Recent Mars missions have been successful and future missions are on track, said Jim Green, director of the Planetary Science Division at NASA headquarters.

"We now know enough about Mars to know where to go," he said in discussing planetary exploration over the past 50 years and the next 50 years.

Green made his comments at a two-day NASA-sponsored event at Lockheed Martin's Global Visions Center in Arlington, Va., marking the 50th anniversary of planetary exploration.

A major goal of NASA's Mars program is to bring pieces of the planet back to Earth for analysis, Green said.

"The next big step is sample return," he said.

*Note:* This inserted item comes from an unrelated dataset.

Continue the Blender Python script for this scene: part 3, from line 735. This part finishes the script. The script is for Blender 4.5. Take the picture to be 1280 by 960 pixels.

Some experts said NASA may have trouble financing larger missions.
"We can't do any flagship activities with the budgets we have currently," Richard Zurek, chief scientist for the Mars Program at the Jet Propulsion Laboratory, said.

Roger Handberg, a space policy expert at the University of Central Florida, said the focus on cutting federal spending will take money from space science programs.

Green said NASA needs to build public support for more funding by communicating its successes and goals in understandable language.
"One thing that's hard to explain to people is how expensive our systems are," he said.

Andre Bormanis, a writer and television producer working on a new production of Carl Sagan's "Cosmos," said the space program has been hampered by uncertainty in the past.

"There is stability in the program," he said. "The issue for the community is whether it's going to get the big flashy missions."
Exploring Mars will help scientists better understand climate change, the origins of life, and geological evolution on Earth, Zurek said.
"Is there water in the atmosphere or not?" he said. "That's the kind of stage we're at."